Jason Weisser, IBM’s corporate VP of enterprise integration, says his company’s on-demand operating environment, akin to Gartner’s concept of EDA, “is predicated on the use of SOA as the adaption layer” between business processes and a set of loosely coupled systems services, linked to a complex event processing engine that controls the distribution of these services between the competing processes.
IBM’s CEP engine, presently code-named Whitewater, is set to appear late in 2004. It will provide the last of three capabilities that IBM believes are essential to the realisation of true on-demand or event-driven working.
The first of these, the ability of systems to sense and respond to different stimuli, is already ‘baked into’ IBM’s autonomic computing systems management vision, says Weisser. The second, an adaptive capability that allows systems to respond to changing events based on past experience, is also already embedded within IBM’s early on-demand offerings.
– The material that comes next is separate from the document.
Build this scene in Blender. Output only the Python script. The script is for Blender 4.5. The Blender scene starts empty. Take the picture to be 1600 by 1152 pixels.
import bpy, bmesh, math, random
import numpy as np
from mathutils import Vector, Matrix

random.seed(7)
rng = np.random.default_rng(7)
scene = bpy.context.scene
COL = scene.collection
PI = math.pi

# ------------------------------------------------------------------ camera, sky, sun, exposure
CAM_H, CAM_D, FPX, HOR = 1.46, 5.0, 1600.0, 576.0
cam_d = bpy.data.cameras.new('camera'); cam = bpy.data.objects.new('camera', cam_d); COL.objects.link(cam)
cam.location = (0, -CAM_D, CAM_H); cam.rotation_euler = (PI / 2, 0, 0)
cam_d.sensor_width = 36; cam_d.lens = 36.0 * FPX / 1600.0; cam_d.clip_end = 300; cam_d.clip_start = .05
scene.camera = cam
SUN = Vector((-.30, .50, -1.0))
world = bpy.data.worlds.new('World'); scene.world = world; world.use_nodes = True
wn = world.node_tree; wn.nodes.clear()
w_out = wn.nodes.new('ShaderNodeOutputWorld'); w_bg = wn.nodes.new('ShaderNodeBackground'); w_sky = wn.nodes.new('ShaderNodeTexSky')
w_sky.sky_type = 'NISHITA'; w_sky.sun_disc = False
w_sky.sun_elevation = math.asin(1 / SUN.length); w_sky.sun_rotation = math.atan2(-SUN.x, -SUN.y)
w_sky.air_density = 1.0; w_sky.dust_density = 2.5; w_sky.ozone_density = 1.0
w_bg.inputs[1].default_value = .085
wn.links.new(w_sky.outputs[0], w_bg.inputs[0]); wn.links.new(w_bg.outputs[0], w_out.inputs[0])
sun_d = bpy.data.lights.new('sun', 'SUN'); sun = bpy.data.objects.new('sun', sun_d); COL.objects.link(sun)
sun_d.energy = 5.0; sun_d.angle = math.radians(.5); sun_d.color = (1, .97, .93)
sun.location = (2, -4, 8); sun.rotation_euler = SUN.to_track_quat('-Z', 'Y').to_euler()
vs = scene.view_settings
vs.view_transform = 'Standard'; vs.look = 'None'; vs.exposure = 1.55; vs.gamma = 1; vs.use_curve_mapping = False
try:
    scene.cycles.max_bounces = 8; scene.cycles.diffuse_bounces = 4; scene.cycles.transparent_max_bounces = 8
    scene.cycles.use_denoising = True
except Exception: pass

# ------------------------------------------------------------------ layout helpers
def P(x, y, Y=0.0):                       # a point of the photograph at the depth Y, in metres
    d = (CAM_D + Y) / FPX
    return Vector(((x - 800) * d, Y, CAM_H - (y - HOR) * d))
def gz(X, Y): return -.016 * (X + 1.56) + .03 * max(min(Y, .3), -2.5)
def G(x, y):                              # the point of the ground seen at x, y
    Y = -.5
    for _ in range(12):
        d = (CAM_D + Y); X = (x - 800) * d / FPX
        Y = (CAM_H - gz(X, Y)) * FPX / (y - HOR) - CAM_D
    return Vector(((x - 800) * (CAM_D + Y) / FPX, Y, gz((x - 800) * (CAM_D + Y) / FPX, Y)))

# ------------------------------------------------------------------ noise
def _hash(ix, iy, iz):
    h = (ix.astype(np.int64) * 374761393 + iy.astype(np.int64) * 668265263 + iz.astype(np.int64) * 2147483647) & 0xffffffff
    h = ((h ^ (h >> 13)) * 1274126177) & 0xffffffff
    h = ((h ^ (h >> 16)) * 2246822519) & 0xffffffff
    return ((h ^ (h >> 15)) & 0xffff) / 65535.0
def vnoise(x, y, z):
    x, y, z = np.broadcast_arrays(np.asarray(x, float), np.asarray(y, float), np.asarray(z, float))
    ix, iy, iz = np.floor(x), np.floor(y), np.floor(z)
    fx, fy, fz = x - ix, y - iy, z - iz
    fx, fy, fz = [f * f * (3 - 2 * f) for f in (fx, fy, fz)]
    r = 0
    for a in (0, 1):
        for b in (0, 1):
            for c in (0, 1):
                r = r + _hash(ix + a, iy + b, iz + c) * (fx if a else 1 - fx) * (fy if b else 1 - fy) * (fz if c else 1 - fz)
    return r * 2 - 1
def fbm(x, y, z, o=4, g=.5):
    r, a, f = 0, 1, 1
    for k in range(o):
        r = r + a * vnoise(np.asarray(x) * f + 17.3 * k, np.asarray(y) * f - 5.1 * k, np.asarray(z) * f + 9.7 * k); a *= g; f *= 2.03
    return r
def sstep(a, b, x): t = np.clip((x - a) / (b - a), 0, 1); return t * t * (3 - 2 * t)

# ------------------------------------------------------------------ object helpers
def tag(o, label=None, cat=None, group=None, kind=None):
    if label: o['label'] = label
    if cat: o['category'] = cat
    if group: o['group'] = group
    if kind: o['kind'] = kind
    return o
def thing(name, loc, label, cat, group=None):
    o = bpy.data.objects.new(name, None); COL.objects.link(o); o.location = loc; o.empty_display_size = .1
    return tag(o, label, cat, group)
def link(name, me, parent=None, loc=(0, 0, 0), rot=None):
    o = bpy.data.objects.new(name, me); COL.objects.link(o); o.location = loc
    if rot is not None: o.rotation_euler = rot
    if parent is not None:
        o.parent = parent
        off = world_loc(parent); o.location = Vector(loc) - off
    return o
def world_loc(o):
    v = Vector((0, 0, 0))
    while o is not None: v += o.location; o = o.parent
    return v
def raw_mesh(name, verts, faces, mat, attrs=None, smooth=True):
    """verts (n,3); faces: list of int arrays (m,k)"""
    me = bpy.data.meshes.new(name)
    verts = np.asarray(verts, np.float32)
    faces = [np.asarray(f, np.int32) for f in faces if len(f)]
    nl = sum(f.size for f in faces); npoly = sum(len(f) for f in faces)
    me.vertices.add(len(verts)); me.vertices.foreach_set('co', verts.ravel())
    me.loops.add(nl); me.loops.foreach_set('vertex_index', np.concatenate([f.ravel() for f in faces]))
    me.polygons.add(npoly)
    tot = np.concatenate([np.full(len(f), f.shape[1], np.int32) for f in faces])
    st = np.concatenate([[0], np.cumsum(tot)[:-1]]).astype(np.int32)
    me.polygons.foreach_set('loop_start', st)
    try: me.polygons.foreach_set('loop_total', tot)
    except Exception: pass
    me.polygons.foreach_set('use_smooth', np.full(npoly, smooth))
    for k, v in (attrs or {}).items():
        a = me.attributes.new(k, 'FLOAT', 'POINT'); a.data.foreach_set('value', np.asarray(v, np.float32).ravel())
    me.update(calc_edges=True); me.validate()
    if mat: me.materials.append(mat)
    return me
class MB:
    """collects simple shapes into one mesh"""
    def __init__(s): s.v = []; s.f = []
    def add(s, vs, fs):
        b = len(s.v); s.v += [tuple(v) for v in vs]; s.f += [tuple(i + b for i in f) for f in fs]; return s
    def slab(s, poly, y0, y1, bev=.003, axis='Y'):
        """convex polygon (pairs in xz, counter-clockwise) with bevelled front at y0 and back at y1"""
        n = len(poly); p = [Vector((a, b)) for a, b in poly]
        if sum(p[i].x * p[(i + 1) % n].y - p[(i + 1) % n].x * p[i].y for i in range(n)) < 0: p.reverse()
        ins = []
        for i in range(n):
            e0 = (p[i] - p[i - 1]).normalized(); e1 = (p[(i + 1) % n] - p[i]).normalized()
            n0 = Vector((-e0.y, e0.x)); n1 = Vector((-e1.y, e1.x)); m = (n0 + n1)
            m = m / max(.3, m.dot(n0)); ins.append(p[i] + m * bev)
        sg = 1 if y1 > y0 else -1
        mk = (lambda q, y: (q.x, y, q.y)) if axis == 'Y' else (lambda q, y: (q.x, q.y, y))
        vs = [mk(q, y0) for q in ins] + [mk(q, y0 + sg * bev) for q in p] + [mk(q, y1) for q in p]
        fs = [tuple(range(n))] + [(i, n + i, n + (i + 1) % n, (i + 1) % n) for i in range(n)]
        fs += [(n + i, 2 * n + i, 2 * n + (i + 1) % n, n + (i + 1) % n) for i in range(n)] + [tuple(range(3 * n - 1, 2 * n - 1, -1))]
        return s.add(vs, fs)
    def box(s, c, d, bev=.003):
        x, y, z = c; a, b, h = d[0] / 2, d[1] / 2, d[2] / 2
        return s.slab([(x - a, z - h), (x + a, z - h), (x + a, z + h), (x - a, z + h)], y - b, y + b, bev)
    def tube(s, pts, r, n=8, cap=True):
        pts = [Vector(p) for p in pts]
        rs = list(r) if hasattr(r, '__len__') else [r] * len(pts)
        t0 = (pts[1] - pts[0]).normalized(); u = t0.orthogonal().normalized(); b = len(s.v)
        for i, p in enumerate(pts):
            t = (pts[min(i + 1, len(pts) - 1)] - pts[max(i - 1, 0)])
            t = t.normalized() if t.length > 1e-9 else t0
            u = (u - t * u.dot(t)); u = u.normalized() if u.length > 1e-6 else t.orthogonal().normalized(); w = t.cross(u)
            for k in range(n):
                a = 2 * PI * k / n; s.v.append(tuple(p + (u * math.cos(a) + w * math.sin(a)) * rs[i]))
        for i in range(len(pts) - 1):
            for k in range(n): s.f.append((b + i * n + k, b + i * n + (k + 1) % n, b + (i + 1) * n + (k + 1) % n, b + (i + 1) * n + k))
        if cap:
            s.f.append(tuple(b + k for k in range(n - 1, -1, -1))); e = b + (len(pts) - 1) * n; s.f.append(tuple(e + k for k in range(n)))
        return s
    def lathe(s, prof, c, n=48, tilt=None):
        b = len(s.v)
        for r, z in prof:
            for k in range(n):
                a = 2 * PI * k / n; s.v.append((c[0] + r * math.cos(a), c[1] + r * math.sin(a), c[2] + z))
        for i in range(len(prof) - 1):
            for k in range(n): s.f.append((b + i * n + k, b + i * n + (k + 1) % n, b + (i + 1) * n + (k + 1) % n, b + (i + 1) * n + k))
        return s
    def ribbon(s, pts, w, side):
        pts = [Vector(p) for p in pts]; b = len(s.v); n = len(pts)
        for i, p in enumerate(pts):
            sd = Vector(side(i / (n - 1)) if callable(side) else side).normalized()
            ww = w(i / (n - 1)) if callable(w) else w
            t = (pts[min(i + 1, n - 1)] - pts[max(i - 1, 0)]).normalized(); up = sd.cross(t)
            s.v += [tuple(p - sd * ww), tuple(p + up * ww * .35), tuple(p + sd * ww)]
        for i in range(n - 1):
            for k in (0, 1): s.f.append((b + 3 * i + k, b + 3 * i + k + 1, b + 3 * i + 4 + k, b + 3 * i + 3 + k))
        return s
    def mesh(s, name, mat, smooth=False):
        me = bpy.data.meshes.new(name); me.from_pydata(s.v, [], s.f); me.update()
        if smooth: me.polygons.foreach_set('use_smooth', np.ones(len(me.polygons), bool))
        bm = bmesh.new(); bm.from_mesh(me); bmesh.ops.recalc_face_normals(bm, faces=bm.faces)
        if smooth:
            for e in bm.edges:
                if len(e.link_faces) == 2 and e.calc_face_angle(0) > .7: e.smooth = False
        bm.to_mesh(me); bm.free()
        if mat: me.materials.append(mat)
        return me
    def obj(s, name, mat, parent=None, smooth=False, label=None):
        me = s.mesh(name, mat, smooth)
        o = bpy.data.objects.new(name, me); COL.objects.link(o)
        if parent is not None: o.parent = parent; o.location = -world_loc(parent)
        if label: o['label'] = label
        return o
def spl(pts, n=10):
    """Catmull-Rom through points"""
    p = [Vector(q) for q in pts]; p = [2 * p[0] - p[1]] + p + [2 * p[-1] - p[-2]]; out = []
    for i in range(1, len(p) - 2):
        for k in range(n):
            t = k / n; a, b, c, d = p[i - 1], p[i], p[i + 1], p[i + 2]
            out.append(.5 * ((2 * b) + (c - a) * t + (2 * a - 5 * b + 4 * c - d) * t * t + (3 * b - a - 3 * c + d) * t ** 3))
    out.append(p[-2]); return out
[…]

The third capability, that Whitewater will empower, will introduce a proactive element to systems behaviour by diluting what Weisser calls the “specificity” that most conventional systems require to respond to events.
At this points says Weisser, the on-demand operating environment is really moving into the realms of the business process layer, providing business users with a way of applying business rules to systems in much less restrictive way.
When will all this happen?
Gartner’s view is that EDA will become part of mainstream systems planning within four years, and will be commonly used in new applications in that timeframe. But, as with SOA and web services, there are huge migratory, architectural and business strategy issues that must be tackled – not all at once, but step by step. “It will take at least 20 years for the notion of EDA to come close to the potential of what can be achieved” concludes Schulte.